Smithville Police Officer Matthew Holmes Named Investigator

June 21, 2010
by: 
Dwayne Page
Investigator Matthew Holmes

Patrolman Matthew Holmes of the Smithville Police Department has been transferred to the position of Investigator.

The aldermen Monday night approved the transfer with three voting in the affirmative. Alderman and Police Commissioner Aaron Meeks made the motion. Alderman Shawn Jacobs offered a second to the motion and Alderman Cecil Burger join them in voting in favor. Alderman W.J. (Dub) White and Alderman Steve White said they could not vote due to a personal conflict, since Holmes is married to Dub White's granddaughter who is also Steve White's niece.

Mayor Taft Hendrixson said that he, Meeks, and Police Chief Randy Caplinger held interviews Thursday or Friday last week. Three people, Patrolmen Scott Davis, Matt Farmer, and Matthew Holmes, were interviewed after the position was posted. "I think it was the consensus of the interview board that Matthew Holmes was probably the most qualified."

Holmes, age 24, joined the Smithville Police Department as a patrolman in 2007 after a brief stint with the Putnam County Sheriff's Department as a reserve officer. A graduate of DeKalb County High School, Holmes furthered his education at Motlow State Community College and Tennessee Tech University and then attended Walter State Community College where he received his police training.

In other business, the aldermen voted to have a continuing budget resolution drawn up to keep city government operating, effective July 1st until a new budget is approved for the 2010-11 fiscal year.
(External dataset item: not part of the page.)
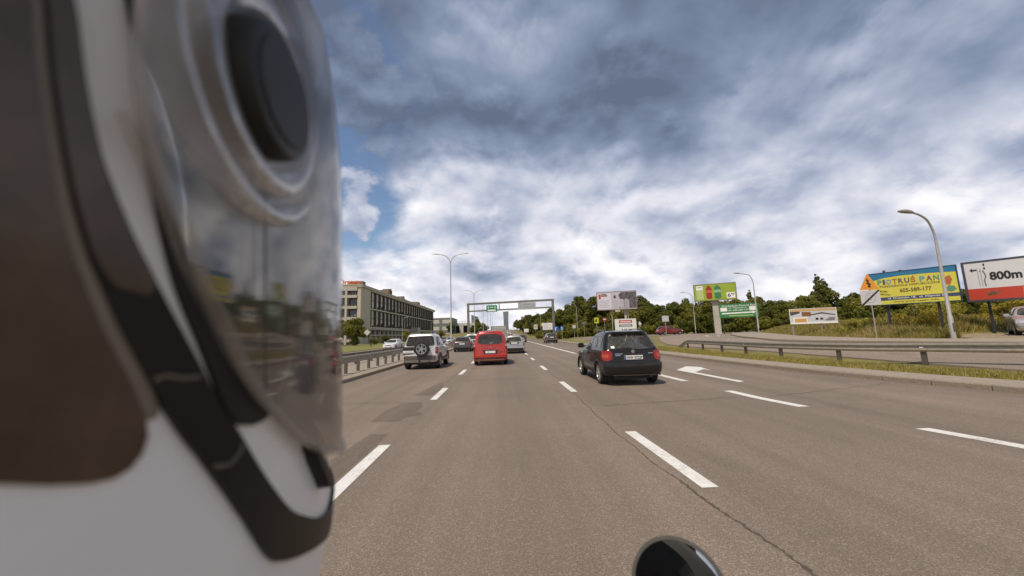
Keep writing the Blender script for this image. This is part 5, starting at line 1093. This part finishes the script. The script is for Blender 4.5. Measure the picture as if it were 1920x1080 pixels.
on_shell('chin_band', [(-23.2, .10), (-23.1, .0651), (-22.6, .0482), (-21.4, .0305), (-19.2, .0147), (-16.5, 0), (-12.9, -.0167), (-8.6, -.0362), (-6.1, -.0451), (0, -.068), (7.1, -.0917), (14, -.108), (21.5, -.1206), (30, -.125), (60, -.13), (62, -.150), (30, -.142), (23.3, -.137), (12.8, -.1220), (3.0, -.1045), (-2, -.085), (-6.9, -.0657), (-13.0, -.0436), (-15.4, -.0336), (-17.6, -.0224), (-20.2, -.0088), (-22.5, .0062), (-23.7, .0192), (-24.5, .0341), (-25.1, .0508), (-25.3, .075), (-25.2, .10)], HK, off=.0022)
on_shell('panel_edge_highlight', [(-26.4, .11), (-26.2, .0611), (-25.6, .0337), (-24.9, .0189), (-23.6, .0049), (-21.6, -.0102), (-19.2, -.0242), (-17.9, -.0335), (-16.6, -.0345), (-16.0, -.0330), (-17.4, -.0224), (-20.0, -.0088), (-22.3, .0062), (-23.5, .0192), (-24.3, .0341), (-24.9, .0508), (-25.1, .075), (-25.0, .11)], mat('edge_highlight_taupe', (.17, .135, .10), .45, var=.2, scale=20), off=.0012, th=.003)  # edge highlight between the dark panels, painted as a taupe strip
on_shell('band_reflection', [(-23.3, .105), (-23.2, .0651), (-22.7, .0482), (-21.6, .0305), (-19.5, .0147), (-16.9, .001), (-17.8, -.002), (-20.6, .0), (-22.3, .0072), (-23.5, .0202), (-24.3, .0341), (-24.9, .0508), (-25.1, .075), (-25.1, .105)], HB_, off=.0030)  # brown reflection on the band's upper end, painted as an overlay
on_shell('eye_port', [(-18.6, .0723), (-17.9, .0533), (-17.3, .0334), (-16.1, .0157), (-14.5, 0), (-11.4, -.0172), (-7.9, -.0367), (-5.6, -.0445), (-3, -.0468), (-.9, -.0471), (4.7, -.0432), (9.8, -.0332), (11.8, -.0227), (12.5, -.005), (25, .0), (60, -.03), (100, -.035), (140, -.03), (150, .04), (120, .09), (60, .10), (20, .1), (9.2, .1261), (-10, .13), (-18, .10)], LINER, off=.002)
on_shell('chin_vent', [(15.2, -.0714), (20.3, -.0874), (21.5, -.1018), (19.2, -.1012), (16.8, -.0855), (13.7, -.0698)], HK, off=.006, th=.008)
BANDHL = mat('band_highlight_tone', (.16, .125, .085), .7, var=.3, scale=40)  # curved highlights on the black band, painted as thin pale tubes
for l_ in [[(-17.0, -0.024), (-15.8, -0.0235), (-13.8, -0.0251), (-11.8, -0.0256)], [(-9.8, -0.0534), (-7.4, -0.0552), (-5.6, -0.0529), (-5.2, -0.0508)]]:
    MB().tube(smooth_line([hp(shell_ab, R_(a_), z_, .0024) for a_, z_ in l_], 4), .0006, 5).build('painted_highlight', BANDHL, helmet, 60)
VIS = clear_visor('visor_plastic', .085, (.95, .93, .90), .85); VED = clear_visor('visor_edge_plastic', .20, (.90, .88, .85), .3)
edge = [(-14.1, .11), (-14.1, .0679), (-14.1, .0553), (-13.3, .0362), (-10.4, .0157), (-8.5, .0), (-6.4, -.0129), (-3.1, -.0318), (2.2, -.0504), (6.5, -.0625), (10.7, -.0715), (15.5, -.0795), (21, -.0870), (30, -.0985), (40, -.1025), (60, -.104), (90, -.105), (120, -.104), (150, -.08), (170, -.03)]
on_shell('visor', edge+[(176, .02), (170, .09), (150, .125), (120, .135), (90, .138), (60, .137), (35, .133), (10, .13), (-6, .128), (-12, .122)], VIS, off=.0, th=.0022, ab=visor_ab)
ep = smooth_line([hp(visor_ab, R_(a), z, .0) for a, z in edge[:17]], 6)
MB().tube(ep, [.0008+.0012*min(1, i/30) for i in range(len(ep))], 8).build('visor_edge', VED, helmet, 60)
MB().tube(smooth_line([hp(visor_ab, R_(a-1.2), z+.006, -.003) for a, z in edge[3:9]], 6), .0012, 6).build('visor_rib', VED, helmet, 60)
# pivot
pc = hp(visor_ab, R_(-.3), .0690, .0012); pn = (hp(visor_ab, R_(-.3), .0690, .01)-pc).normalized(); pn = (pn+Vector((0, .15, .05))).normalized()
pv = empty('visor_pivot'); pv.parent = helmet; q = pn.to_track_quat('Z', 'Y'); pv.matrix_local = Matrix.Translation(pc) @ q.to_matrix().to_4x4()
PIV = mat('pivot_plastic', (.020, .019, .015), .5, 0, .0, var=.2, scale=40, spec=.3)
MB().lathe([(.0, .0048), (.0185, .0048), (.0190, .0040), (.0205, .0042), (.0228, .0034), (.0238, .0015), (.0242, -.001), (.0242, -.004)], 56).build('pivot_cap', PIV, pv, 30).scale = (.95, .95, 1)
MB().lathe([(.0250, -.003), (.0290, .0010), (.0330, .0012), (.0355, -.0004), (.0365, -.005)], 56).build('pivot_ring', VED, pv, 60)
MB().lathe([(.0385, -.004), (.0410, -.0004), (.0440, -.0003), (.0465, -.002), (.047, -.007)], 56).build('boss_ring', VED, pv, 60)
inv = pv.matrix_local.inverted(); gp = [inv @ hp(visor_ab, R_(a_), z_, .006) for a_, z_ in ((-4.6, .0700), (-1.0, .0700), (2.2, .0695), (1.7, .0625), (1.1, .0558))]
MB().tube([Vector((g_.x, g_.y, .0046)) for g_ in gp], .0011, 6).build('pivot_groove', HK, pv, 60)

# ------------------------------------------------------------------ rider's body and the bar mirror (below and beside the camera)
def rider():
    r = empty('person', (-.212, -.35, .8), 0, 'motorcycle rider in a black jacket, wearing the helmet', 'person')
    V = [(0, 0, .05), (0, .10, .25), (0, .26, .42), (0, .38, .50), (0, .44, .58), (-.19, .33, .44), (-.34, .50, .24), (-.28, .82, .22), (.19, .33, .44), (.34, .50, .24), (.28, .82, .22), (-.12, .06, 0), (-.25, .50, -.06), (-.24, .22, -.42), (.12, .06, 0), (.25, .50, -.06), (.24, .22, -.42), (-.27, .90, .20), (.27, .90, .20), (-.24, .36, -.47), (.24, .36, -.47)]
    E = [(0, 1), (1, 2), (2, 3), (3, 4), (3, 5), (5, 6), (6, 7), (3, 8), (8, 9), (9, 10), (0, 11), (11, 12), (12, 13), (0, 14), (14, 15), (15, 16), (7, 17), (10, 18), (13, 19), (16, 20)]
    RR = [.17, .17, .19, .11, .06, .085, .065, .045, .085, .065, .045, .11, .085, .06, .11, .085, .06, .04, .04, .045, .045]
    me = bpy.data.meshes.new('jacket'); me.from_pydata(V, E, []); o = link('jacket', me, r, mat('black_jacket', (.014, .013, .012), .75, var=.3, scale=20)); o.modifiers.new('s', 'SKIN')
    for i, q in enumerate(RR): me.skin_vertices[0].data[i].radius = (q, q)
    me.skin_vertices[0].data[0].use_root = True; m2 = o.modifiers.new('u', 'SUBSURF'); m2.levels = 2; m2.render_levels = 2
rider()
mc = Vector((.207, .45, -.372)); mw = HEAD_M @ mc; look = ((Vector((0, 0, CAM_H))-mw).normalized()+(Vector((-.095, -.09, 1.235))-mw).normalized()).normalized()
mir = empty('motorcycle_mirror', label='round black motorcycle mirror at the bottom edge', cat='mirror'); mir.matrix_world = Matrix.Translation(mw) @ look.to_track_quat('Z', 'Y').to_matrix().to_4x4()
MB().lathe([(0, -.030), (.025, -.028), (.045, -.018), (.0535, -.004), (.0555, .004), (.0548, .0075), (.0515, .0075), (.0505, .0045)], 56).build('housing', mat('mirror_housing', (.075, .072, .062), .6, 0, .0, var=.15, scale=30), mir, 40)
MB().lathe([(0, .0044), (.0515, .0044)], 56).build('mirror_glass', mat('mirror_silver', (.60, .60, .58), .02, 1, var=.02), mir)
st = [mir.matrix_world.inverted() @ q for q in (mw+Vector((.0, .02, -.03)), mw+Vector((-.03, .03, -.1)), mw+Vector((-.12, .04, -.17)))]
MB().tube(st, .006, 8).build('stem', DARKMETAL, mir, 60)
bar = [mir.matrix_world.inverted() @ q for q in (Vector((.16, .42, 1.0)), Vector((.05, .50, 1.01)), Vector((-.21, .54, 1.02)), Vector((-.47, .50, 1.01)), Vector((-.58, .42, 1.0)))]
MB().tube(smooth_line(bar, 4), .014, 10).build('handlebar', DARKMETAL, mir, 60)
Copies of the proposed budget were made available to the aldermen two weeks ago. Normally a new budget is adopted by ordinance on two readings during the June meetings and is in place by July 1st.

Alderman Meeks said he believes the mayor and aldermen should have at least one or more workshop meetings to review the budget before it is considered for passage. "I believe that we should delay passing the budget and have some workshops on the budget before we pass it. That is my recommendation."

Alderman Jacobs said he agreed with Meeks. "I think there are some things we really need to address that have not been addressed in the budget. I don't know how we're going to pay for them right now but I think we have some critical needs that we need to take a look at and I would hate to see us rush into doing this with some needs. I'd like to have the department heads present with us as well, if that's appropriate as we look at the budget."

Meeks suggested that any budget workshop be delayed until after the Fiddler's Jamboree.

Mayor Hendrixson said a special meeting will be held on Tuesday, June 29th to formally adopt a continuing budget resolution, to swear into office the mayor and aldermen-elect, and for the mayor to make his appointments.

The mayor and aldermen will not meet on Monday, July 5th as had been previously advertised as a regular meeting. Since that day will be observed as part of the 4th of July weekend, no meeting will be held that night.

A few months ago, the aldermen adopted a new ordinance to better regulate groups conducting fundraisers at busy city intersections, particularly at Broad Street and Congress Boulevard. Alderman Meeks says some problems still persist. "We've had several folks have fundraisers at the Highway 56/70 intersection over the last few weeks and there have been some problems. In fact we've almost had to have a full time officer down there during those fundraisers and I don't believe that should be the responsibility of the taxpayers to have to pay for an officer to be down there full time. This past Saturday, we had two groups down there, one had a permit and were legitimate and had a right to be there. We had another group that did not have a right to be there and I believe they gave our police officers a hard time. That was not fair or right because the officers were simply obeying city regulations. If this continues to be a major problem we may have to come back and re-address this issue and do away with it altogether."

Alderman Jacobs, said he has also had some complaints. " I had heard a complaint also of people, a few weeks ago, selling things and they were literally standing in the middle of the road flagging cars down. It's very dangerous and if you're a motorist, it can be scary."

Meeks stressed that the intent of the ordinance was for safety." It was not to prevent anybody from raising funds. But if they're going to ignore the safety regulations, we may have to take a further step. If we do, we can always address that at this board."

Under the city's ordinance, non-profit organizations are limited to not more than two charitable roadblocks per year; all participants are required to wear orange or yellow vests or jackets; groups are required to show written proof that they are a legitimate non-profit 501C3 or 4 organization; solicitors are prohibited from standing in the road ( they are required to stand on the sidewalks near the intersections); solicitors must be at least 14 years of age or older to participate in the roadblocks); and a four hour per day time limit is established for any group to solicit donations at intersections. Groups are required to submit, in writing to the Chief of Police, a proposal for the specific time and place of the road block and the precautions to be implemented by the organization; and the groups must receive prior written approval by the Chief of Police to have the roadblocks.